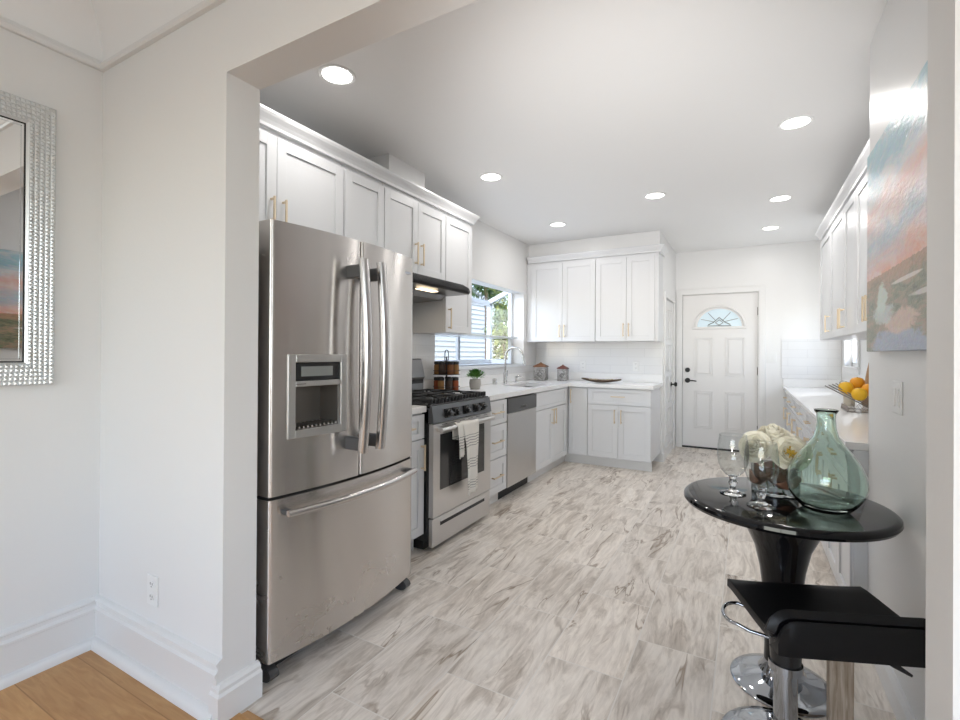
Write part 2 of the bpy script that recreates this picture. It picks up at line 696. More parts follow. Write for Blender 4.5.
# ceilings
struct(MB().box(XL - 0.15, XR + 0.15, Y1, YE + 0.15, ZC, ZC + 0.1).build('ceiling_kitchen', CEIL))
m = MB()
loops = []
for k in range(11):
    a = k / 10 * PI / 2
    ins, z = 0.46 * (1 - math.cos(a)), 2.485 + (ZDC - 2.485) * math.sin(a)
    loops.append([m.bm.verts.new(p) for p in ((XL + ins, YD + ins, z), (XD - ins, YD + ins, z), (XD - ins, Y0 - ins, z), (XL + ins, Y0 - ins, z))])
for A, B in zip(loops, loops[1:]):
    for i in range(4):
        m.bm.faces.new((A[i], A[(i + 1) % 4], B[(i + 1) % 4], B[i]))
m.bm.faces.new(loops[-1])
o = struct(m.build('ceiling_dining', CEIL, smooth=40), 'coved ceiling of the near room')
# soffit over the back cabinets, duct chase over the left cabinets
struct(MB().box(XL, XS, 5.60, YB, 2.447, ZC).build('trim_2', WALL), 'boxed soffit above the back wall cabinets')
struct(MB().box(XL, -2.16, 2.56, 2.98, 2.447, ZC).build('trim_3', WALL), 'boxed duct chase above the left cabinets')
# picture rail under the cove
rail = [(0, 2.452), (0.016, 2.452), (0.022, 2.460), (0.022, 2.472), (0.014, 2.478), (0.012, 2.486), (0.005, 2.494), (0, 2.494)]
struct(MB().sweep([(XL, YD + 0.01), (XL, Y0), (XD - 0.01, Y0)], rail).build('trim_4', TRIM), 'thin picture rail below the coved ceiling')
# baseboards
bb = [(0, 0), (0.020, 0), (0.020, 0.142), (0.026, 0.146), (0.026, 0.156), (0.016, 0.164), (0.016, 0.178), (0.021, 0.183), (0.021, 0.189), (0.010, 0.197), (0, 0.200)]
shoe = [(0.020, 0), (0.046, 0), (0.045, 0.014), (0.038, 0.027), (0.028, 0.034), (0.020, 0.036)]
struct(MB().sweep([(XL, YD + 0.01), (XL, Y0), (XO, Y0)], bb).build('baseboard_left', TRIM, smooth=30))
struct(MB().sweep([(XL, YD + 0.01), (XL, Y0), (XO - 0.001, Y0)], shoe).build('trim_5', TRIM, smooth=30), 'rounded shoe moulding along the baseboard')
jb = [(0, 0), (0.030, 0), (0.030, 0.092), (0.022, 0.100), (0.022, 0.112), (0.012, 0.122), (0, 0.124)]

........

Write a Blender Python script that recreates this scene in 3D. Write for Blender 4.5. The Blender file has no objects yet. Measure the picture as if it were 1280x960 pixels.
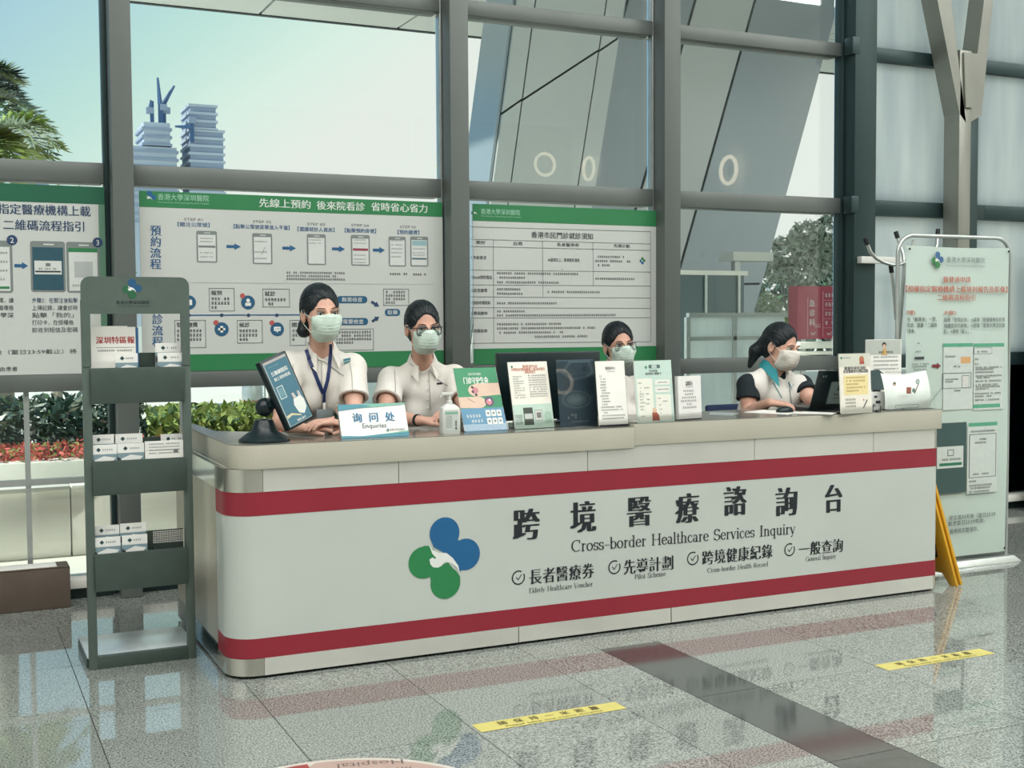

........

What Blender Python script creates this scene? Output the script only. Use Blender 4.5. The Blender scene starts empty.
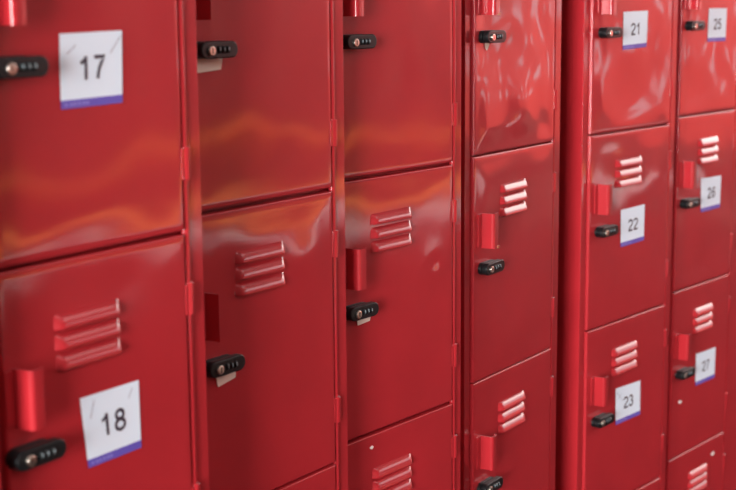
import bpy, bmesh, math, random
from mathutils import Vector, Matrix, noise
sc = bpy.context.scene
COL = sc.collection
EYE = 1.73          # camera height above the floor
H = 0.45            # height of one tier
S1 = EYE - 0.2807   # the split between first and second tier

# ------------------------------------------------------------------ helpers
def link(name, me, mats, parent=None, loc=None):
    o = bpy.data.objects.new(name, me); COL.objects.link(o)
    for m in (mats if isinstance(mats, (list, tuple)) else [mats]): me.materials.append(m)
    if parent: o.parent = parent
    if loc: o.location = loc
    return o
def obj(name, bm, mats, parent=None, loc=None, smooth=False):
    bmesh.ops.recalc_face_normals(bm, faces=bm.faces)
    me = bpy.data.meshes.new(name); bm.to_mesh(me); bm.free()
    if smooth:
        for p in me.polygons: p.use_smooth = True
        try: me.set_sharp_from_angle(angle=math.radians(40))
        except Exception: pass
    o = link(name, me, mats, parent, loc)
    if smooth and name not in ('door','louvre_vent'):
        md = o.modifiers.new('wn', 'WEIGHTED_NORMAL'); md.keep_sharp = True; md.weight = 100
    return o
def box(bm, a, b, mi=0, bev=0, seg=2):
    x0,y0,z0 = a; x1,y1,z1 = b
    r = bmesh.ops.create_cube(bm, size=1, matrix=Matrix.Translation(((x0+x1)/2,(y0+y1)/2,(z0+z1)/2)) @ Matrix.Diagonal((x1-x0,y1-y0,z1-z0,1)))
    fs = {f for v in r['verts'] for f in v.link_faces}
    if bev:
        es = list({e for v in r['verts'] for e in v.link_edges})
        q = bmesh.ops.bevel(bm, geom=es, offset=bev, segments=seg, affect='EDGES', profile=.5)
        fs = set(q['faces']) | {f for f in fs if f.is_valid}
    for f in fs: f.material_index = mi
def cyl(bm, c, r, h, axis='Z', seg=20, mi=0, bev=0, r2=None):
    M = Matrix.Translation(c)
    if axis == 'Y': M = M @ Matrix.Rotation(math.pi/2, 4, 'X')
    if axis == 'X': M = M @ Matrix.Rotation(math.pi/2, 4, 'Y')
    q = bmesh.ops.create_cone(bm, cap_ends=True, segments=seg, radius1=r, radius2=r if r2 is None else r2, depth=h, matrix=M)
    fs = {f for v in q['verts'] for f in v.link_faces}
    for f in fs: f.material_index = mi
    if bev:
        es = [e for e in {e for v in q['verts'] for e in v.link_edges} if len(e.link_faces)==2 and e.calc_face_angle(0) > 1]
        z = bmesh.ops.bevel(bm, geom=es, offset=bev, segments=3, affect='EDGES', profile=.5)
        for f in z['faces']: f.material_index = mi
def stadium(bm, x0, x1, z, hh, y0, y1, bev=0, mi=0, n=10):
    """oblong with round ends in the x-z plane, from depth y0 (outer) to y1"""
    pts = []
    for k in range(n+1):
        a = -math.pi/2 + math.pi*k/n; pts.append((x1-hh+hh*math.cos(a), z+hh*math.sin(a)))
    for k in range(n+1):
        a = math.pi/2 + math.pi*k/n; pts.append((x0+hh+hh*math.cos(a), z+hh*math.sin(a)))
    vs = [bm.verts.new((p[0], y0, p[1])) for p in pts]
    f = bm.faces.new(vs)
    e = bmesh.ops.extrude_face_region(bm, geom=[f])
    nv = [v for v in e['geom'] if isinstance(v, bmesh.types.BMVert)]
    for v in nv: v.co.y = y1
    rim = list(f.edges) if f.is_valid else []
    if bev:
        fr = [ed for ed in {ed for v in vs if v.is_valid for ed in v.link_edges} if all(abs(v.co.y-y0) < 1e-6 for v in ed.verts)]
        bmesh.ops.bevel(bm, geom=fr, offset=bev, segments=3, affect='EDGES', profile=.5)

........

> [Work to be completed] In the data above, count the lines where the word "objects" appears; reply with the number only.

> [Full output] 2